▸ **Data lines**:
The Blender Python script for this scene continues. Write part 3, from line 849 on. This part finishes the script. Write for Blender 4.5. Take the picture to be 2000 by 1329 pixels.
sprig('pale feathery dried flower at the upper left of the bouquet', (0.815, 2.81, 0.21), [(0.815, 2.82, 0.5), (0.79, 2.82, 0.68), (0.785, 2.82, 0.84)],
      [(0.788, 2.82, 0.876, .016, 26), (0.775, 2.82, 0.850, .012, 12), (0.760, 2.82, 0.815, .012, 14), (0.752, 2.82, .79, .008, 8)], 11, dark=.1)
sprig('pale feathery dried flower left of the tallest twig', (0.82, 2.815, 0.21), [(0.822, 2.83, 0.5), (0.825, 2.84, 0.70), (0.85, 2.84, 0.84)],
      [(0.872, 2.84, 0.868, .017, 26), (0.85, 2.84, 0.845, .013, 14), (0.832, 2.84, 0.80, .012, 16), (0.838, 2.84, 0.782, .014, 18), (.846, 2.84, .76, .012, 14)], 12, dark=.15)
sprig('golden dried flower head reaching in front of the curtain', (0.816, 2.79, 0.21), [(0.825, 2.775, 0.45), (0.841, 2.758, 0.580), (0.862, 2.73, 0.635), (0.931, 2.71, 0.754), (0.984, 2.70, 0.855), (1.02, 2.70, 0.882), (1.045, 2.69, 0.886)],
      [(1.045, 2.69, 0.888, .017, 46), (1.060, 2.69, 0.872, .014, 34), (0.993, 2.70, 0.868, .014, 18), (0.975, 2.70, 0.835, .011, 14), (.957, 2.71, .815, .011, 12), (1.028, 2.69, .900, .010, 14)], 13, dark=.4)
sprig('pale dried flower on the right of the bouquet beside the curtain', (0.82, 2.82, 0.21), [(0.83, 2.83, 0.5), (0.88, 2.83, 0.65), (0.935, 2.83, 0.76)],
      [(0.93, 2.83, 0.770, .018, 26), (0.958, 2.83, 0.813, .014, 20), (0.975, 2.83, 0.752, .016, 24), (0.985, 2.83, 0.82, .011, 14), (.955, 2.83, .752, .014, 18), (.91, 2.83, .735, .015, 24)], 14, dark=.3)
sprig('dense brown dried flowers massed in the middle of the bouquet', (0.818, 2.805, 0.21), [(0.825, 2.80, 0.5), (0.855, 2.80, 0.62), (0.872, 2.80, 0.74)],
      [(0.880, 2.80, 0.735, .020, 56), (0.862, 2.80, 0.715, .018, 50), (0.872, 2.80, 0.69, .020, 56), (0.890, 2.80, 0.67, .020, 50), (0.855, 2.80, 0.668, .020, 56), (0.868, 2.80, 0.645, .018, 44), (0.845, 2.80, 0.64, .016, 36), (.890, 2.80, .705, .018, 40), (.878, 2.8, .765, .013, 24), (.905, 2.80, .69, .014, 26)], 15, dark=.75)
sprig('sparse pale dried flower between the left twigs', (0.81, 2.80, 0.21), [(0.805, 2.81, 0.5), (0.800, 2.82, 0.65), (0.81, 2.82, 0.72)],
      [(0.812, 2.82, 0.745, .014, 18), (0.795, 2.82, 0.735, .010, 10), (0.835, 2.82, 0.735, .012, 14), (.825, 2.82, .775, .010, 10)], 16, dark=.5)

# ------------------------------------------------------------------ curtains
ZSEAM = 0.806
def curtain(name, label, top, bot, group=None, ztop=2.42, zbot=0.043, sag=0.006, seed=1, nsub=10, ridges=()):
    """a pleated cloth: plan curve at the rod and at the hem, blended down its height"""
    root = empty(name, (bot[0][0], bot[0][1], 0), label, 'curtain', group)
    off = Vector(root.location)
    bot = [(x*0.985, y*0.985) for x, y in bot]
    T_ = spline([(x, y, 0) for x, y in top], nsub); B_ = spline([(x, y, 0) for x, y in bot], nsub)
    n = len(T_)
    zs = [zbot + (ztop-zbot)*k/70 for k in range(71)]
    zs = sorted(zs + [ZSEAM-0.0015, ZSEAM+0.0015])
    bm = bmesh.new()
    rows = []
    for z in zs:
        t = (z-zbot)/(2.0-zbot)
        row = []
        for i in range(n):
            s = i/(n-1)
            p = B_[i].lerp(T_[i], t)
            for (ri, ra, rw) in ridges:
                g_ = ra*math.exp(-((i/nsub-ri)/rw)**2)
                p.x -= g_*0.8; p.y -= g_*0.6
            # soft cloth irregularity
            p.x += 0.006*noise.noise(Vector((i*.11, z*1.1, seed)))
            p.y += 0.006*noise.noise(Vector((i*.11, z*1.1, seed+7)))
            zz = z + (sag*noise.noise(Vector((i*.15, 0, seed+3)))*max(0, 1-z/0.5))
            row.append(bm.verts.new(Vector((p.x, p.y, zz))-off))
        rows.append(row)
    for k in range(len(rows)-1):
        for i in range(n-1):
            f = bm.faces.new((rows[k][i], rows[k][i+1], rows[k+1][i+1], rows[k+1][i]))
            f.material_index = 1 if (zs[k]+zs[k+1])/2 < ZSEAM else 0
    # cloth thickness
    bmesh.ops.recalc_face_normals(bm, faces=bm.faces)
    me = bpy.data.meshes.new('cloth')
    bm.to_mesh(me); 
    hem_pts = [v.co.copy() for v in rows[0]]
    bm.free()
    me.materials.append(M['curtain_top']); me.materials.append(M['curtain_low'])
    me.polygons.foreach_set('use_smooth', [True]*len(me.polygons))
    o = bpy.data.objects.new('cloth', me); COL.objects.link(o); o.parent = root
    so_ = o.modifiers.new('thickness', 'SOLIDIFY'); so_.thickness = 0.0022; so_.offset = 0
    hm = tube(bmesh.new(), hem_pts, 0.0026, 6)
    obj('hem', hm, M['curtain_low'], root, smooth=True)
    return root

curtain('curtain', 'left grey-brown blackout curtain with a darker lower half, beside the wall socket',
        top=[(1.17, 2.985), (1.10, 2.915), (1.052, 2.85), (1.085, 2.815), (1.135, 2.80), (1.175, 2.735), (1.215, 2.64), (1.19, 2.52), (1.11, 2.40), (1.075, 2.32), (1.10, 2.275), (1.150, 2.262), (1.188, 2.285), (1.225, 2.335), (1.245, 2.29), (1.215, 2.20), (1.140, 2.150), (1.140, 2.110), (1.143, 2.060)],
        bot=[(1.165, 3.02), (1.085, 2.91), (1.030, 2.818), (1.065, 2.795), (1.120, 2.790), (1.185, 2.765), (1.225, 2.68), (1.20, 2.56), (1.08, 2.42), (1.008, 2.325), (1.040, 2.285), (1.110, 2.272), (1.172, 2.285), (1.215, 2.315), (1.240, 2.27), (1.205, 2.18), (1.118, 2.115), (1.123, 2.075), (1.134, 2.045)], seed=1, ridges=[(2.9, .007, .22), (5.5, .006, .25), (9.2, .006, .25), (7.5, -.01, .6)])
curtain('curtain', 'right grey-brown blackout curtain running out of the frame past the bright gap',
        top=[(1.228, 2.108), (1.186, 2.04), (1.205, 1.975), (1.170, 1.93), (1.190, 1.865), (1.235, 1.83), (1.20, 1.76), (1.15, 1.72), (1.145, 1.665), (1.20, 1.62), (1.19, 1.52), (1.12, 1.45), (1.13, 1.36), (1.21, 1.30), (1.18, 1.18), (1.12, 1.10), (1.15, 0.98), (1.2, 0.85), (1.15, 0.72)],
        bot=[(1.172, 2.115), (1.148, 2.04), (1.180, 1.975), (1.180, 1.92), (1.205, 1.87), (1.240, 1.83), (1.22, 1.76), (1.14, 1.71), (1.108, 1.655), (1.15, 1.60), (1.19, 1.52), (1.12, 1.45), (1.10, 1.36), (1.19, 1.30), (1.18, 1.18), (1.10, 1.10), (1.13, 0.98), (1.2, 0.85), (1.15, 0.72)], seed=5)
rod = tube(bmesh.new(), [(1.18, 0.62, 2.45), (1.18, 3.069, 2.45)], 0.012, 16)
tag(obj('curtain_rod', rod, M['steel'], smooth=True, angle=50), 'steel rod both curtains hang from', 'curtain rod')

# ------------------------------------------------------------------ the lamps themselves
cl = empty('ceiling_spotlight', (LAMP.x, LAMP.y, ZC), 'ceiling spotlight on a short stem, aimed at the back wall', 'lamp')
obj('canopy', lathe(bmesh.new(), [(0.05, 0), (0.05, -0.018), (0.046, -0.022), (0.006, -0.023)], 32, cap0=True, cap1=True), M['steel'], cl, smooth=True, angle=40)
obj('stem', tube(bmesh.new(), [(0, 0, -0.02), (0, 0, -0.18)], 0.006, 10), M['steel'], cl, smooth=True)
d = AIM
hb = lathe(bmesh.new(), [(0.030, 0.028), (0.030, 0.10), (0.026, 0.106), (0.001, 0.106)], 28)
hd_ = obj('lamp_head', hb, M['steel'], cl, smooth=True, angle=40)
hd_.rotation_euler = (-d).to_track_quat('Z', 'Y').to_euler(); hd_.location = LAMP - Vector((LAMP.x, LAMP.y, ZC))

▸ **Exercise prompt**:
Everything from the line containing "zs = sorted(zs" down to the line containing "return root" should be retyped exactly, both lines included, and nothing more.

▸ **Output below**:
    zs = sorted(zs + [ZSEAM-0.0015, ZSEAM+0.0015])
    bm = bmesh.new()
    rows = []
    for z in zs:
        t = (z-zbot)/(2.0-zbot)
        row = []
        for i in range(n):
            s = i/(n-1)
            p = B_[i].lerp(T_[i], t)
            for (ri, ra, rw) in ridges:
                g_ = ra*math.exp(-((i/nsub-ri)/rw)**2)
                p.x -= g_*0.8; p.y -= g_*0.6
            # soft cloth irregularity
            p.x += 0.006*noise.noise(Vector((i*.11, z*1.1, seed)))
            p.y += 0.006*noise.noise(Vector((i*.11, z*1.1, seed+7)))
            zz = z + (sag*noise.noise(Vector((i*.15, 0, seed+3)))*max(0, 1-z/0.5))
            row.append(bm.verts.new(Vector((p.x, p.y, zz))-off))
        rows.append(row)
    for k in range(len(rows)-1):
        for i in range(n-1):
            f = bm.faces.new((rows[k][i], rows[k][i+1], rows[k+1][i+1], rows[k+1][i]))
            f.material_index = 1 if (zs[k]+zs[k+1])/2 < ZSEAM else 0
    # cloth thickness
    bmesh.ops.recalc_face_normals(bm, faces=bm.faces)
    me = bpy.data.meshes.new('cloth')
    bm.to_mesh(me); 
    hem_pts = [v.co.copy() for v in rows[0]]
    bm.free()
    me.materials.append(M['curtain_top']); me.materials.append(M['curtain_low'])
    me.polygons.foreach_set('use_smooth', [True]*len(me.polygons))
    o = bpy.data.objects.new('cloth', me); COL.objects.link(o); o.parent = root
    so_ = o.modifiers.new('thickness', 'SOLIDIFY'); so_.thickness = 0.0022; so_.offset = 0
    hm = tube(bmesh.new(), hem_pts, 0.0026, 6)
    obj('hem', hm, M['curtain_low'], root, smooth=True)
    return root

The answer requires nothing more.